» **WORK TO DO**: Return all lines with the word "Write" in them.

--- BEGIN ---

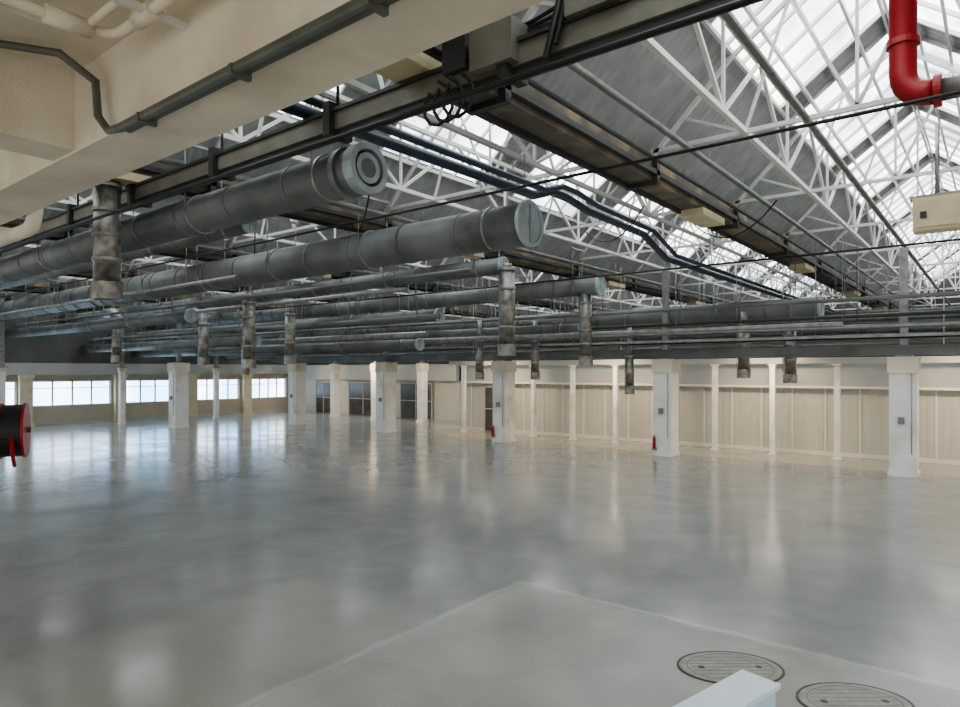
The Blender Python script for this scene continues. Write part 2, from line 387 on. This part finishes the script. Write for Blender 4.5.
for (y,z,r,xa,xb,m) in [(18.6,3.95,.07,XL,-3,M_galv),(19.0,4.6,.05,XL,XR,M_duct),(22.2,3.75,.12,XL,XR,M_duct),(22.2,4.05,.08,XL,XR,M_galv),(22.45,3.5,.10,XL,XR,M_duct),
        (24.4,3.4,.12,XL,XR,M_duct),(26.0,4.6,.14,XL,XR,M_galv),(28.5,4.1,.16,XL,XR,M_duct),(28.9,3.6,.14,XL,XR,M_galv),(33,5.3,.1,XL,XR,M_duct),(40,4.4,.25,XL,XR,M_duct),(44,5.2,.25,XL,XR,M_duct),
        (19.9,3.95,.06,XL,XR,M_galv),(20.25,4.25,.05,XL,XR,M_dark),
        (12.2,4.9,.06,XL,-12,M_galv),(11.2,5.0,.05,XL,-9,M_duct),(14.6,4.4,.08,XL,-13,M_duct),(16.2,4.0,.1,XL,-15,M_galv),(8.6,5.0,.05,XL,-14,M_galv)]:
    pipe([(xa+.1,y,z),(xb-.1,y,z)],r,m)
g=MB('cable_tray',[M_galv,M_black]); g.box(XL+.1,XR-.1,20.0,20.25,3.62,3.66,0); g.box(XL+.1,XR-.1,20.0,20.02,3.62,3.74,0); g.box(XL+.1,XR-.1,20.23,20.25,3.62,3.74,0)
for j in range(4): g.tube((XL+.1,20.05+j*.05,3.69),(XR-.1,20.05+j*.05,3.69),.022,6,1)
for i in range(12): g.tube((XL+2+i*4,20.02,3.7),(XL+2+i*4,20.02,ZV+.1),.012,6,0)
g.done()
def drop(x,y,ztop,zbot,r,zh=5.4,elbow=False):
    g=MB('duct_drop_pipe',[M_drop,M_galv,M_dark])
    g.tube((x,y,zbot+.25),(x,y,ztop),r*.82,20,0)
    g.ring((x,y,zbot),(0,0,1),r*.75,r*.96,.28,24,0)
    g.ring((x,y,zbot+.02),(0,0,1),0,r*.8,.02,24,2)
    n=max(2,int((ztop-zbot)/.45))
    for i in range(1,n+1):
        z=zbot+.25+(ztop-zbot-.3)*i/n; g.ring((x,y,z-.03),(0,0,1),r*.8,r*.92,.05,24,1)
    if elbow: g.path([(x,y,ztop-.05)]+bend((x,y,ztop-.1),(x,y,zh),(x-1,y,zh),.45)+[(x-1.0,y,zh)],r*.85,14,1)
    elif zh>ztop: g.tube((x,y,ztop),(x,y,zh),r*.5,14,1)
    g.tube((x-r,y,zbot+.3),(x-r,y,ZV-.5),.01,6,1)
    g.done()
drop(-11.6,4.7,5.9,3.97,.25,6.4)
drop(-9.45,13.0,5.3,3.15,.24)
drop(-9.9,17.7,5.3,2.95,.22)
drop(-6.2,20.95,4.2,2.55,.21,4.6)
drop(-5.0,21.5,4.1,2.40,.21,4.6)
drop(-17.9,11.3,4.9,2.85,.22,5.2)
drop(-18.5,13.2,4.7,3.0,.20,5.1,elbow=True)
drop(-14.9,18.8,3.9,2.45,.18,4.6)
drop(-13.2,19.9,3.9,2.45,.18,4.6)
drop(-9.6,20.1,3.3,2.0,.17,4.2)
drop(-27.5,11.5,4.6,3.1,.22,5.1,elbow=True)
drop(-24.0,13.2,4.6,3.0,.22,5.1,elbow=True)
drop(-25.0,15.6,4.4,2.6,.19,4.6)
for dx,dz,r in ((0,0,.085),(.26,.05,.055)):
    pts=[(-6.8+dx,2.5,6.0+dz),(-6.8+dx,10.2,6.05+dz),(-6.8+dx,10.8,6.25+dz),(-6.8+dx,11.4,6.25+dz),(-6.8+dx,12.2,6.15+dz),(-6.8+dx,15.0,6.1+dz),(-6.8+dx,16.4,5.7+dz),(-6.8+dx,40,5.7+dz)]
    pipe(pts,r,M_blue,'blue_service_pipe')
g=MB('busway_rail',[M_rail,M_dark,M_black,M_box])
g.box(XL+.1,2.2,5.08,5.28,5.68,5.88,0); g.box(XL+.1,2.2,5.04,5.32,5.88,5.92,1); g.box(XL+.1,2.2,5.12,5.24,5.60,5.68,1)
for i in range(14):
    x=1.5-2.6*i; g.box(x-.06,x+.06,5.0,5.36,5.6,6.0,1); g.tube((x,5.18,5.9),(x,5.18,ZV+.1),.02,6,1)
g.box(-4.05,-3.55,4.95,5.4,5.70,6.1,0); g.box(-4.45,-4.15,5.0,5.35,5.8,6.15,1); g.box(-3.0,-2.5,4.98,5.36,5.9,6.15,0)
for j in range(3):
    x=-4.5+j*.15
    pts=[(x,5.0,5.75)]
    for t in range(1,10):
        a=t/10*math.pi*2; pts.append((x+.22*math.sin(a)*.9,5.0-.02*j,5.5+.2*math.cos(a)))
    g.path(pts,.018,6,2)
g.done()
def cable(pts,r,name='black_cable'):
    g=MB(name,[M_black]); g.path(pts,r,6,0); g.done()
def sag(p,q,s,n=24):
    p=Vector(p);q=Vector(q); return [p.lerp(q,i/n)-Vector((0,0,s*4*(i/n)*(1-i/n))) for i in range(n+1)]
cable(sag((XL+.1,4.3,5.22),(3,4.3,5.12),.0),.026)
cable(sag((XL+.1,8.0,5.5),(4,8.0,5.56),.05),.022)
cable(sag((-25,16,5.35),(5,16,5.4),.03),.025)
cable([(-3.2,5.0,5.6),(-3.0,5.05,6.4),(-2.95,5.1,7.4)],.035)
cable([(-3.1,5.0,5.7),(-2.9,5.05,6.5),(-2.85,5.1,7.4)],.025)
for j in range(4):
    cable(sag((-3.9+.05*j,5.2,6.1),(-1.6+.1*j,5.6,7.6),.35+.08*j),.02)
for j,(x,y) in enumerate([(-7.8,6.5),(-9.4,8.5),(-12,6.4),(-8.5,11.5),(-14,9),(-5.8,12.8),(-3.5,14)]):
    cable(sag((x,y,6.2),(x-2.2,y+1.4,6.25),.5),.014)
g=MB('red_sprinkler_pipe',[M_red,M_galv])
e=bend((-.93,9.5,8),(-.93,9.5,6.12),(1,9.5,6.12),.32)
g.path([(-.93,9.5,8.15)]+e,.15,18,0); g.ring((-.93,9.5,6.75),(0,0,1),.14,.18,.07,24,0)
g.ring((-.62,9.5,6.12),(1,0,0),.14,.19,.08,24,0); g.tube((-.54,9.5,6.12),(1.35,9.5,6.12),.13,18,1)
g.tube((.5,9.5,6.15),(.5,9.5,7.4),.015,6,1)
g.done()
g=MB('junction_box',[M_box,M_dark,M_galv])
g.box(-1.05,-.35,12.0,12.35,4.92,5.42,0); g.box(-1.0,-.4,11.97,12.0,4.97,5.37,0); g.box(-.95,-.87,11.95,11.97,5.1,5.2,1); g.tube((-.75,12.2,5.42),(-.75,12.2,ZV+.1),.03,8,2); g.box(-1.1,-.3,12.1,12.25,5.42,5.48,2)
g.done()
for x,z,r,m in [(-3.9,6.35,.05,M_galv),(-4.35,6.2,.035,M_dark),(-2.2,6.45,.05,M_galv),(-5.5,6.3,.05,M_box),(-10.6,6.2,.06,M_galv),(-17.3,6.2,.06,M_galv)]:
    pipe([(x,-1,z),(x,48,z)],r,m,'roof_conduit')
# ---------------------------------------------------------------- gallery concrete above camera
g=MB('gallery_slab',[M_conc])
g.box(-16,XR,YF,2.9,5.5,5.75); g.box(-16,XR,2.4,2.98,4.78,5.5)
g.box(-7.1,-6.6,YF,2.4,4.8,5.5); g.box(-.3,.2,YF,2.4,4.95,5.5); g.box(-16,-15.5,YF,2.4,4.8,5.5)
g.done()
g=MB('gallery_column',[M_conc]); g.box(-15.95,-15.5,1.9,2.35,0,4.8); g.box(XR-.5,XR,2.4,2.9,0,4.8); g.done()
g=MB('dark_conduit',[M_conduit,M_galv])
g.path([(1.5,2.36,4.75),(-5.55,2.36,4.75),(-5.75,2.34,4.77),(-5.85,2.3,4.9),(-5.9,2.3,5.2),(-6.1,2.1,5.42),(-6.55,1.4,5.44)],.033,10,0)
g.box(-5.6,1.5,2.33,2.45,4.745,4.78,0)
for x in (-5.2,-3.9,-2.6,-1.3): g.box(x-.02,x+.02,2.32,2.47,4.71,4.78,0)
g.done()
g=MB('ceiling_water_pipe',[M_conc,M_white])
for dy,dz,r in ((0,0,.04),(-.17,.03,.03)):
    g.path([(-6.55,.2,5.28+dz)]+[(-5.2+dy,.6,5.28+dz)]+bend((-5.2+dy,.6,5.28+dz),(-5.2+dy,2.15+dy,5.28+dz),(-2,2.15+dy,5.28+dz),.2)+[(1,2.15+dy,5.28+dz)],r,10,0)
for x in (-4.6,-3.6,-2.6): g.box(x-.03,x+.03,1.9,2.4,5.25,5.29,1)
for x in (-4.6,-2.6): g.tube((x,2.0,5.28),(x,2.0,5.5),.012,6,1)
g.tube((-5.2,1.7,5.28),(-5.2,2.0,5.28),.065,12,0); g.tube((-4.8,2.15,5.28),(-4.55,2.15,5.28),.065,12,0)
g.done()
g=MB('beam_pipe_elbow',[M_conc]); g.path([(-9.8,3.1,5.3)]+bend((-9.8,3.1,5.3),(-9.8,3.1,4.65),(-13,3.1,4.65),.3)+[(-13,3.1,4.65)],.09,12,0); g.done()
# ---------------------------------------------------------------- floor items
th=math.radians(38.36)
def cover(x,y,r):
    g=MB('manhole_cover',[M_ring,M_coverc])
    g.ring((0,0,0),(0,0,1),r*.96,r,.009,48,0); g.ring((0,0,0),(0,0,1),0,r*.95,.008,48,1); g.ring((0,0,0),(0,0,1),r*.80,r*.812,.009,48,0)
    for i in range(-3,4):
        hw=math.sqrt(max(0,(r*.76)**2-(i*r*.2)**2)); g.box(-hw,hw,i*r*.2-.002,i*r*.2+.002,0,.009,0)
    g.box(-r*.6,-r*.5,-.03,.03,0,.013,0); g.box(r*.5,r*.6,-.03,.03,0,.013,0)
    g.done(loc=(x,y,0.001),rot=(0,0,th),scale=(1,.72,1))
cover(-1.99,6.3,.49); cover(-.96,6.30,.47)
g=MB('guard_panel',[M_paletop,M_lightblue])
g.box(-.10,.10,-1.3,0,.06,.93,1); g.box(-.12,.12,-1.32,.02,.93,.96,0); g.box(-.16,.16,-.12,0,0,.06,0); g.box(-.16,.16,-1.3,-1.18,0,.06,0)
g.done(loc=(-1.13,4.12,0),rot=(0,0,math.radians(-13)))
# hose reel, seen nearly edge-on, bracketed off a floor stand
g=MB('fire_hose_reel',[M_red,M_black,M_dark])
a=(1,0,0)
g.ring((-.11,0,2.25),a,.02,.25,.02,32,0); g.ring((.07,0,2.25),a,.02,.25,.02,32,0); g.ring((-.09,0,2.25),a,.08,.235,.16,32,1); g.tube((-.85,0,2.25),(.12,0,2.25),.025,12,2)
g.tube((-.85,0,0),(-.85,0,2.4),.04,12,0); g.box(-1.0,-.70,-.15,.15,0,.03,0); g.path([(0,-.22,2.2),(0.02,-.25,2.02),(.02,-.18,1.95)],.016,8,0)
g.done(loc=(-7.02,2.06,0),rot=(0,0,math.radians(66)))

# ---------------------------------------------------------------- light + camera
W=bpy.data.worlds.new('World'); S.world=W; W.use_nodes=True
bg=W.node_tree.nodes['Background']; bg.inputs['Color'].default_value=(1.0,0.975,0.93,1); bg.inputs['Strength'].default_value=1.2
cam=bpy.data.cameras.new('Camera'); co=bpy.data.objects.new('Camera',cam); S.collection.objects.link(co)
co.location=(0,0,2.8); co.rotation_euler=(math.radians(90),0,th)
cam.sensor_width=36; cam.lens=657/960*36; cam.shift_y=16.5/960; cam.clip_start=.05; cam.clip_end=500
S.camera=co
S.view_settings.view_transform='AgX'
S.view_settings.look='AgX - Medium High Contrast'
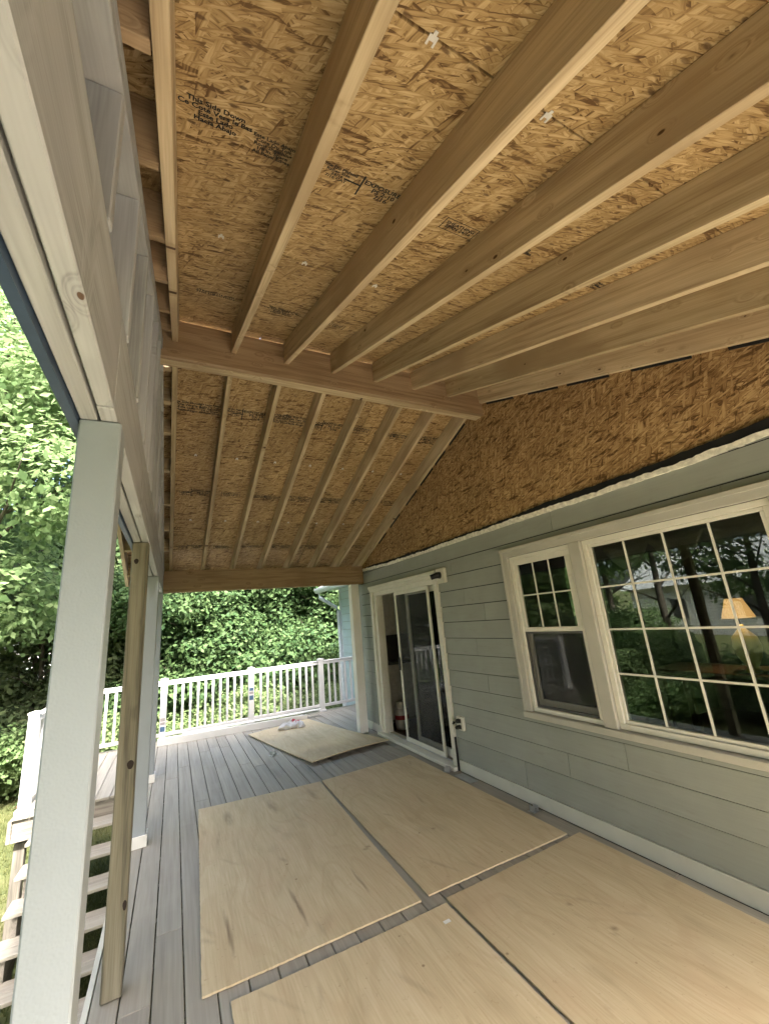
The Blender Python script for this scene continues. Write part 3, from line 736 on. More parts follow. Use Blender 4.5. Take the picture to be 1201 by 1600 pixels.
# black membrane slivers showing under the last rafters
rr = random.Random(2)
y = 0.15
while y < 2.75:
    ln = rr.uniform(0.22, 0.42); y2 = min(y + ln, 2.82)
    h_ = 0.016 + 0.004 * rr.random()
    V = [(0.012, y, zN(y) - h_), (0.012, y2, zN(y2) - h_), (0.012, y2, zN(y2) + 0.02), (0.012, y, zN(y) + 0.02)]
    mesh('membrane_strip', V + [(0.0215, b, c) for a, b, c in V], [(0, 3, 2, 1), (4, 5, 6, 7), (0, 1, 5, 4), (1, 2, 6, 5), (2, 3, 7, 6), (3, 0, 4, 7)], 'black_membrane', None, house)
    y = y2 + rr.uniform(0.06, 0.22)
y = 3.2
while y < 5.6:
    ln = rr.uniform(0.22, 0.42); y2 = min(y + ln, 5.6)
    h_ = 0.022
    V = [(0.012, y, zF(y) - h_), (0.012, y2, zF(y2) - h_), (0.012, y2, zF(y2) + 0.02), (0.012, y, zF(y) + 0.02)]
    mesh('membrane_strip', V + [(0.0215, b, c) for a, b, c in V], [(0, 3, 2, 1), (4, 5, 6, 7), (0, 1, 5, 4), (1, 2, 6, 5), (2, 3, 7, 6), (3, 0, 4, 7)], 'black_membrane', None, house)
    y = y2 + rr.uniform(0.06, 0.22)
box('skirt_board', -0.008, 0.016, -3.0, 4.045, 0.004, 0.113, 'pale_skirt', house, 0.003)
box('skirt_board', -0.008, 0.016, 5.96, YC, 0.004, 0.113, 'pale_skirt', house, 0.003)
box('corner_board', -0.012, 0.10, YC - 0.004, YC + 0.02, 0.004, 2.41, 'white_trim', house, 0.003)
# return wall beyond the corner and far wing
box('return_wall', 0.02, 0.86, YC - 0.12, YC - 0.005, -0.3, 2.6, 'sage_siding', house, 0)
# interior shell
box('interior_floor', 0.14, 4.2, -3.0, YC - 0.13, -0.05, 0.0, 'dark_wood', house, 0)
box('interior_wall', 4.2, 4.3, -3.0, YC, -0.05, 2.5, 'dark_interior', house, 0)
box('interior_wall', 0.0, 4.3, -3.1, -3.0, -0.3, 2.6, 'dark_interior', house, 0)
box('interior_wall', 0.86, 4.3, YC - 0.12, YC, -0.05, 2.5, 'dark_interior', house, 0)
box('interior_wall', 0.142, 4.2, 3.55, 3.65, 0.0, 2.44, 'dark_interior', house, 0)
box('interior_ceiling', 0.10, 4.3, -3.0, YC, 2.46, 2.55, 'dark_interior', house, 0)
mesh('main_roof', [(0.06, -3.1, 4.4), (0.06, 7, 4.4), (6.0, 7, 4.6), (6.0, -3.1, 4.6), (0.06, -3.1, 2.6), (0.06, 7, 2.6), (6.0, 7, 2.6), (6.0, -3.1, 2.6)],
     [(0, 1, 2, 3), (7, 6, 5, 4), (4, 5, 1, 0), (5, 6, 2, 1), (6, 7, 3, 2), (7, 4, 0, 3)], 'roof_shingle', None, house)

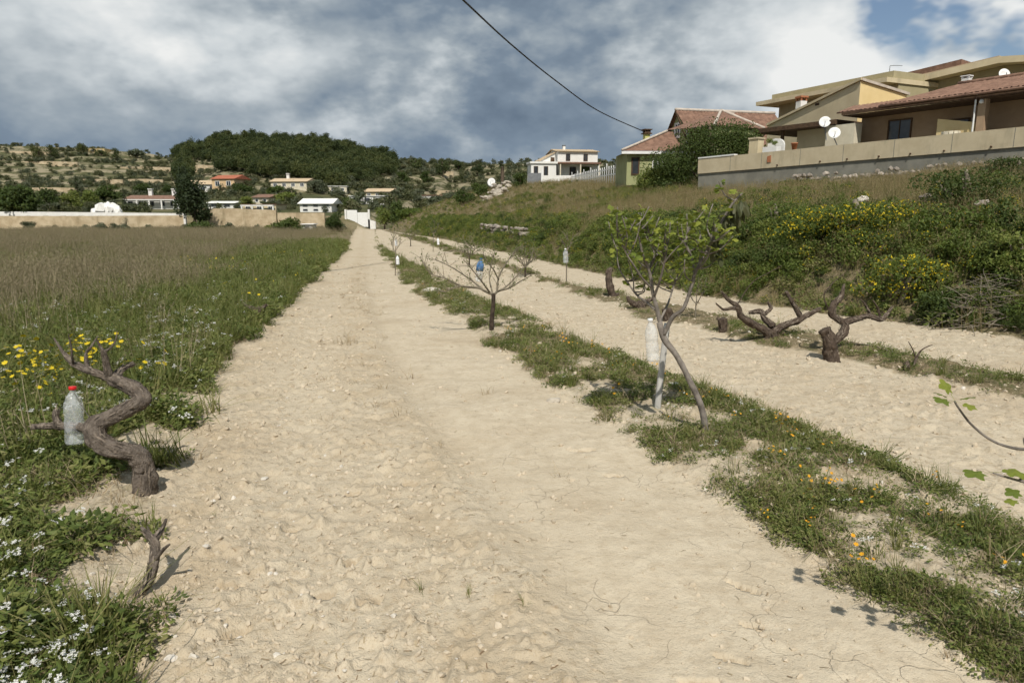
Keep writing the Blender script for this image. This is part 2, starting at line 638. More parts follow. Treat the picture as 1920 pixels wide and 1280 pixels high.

--- END ---

» **SOLVED PROBLEM**:
The Blender Python script for this scene continues. Write part 2, from line 387 on. This part finishes the script. Write for Blender 4.5.
The Blender Python script for this scene continues. Write part 3, from line 736 on. More parts follow. Use Blender 4.5. Take the picture to be 1201 by 1600 pixels.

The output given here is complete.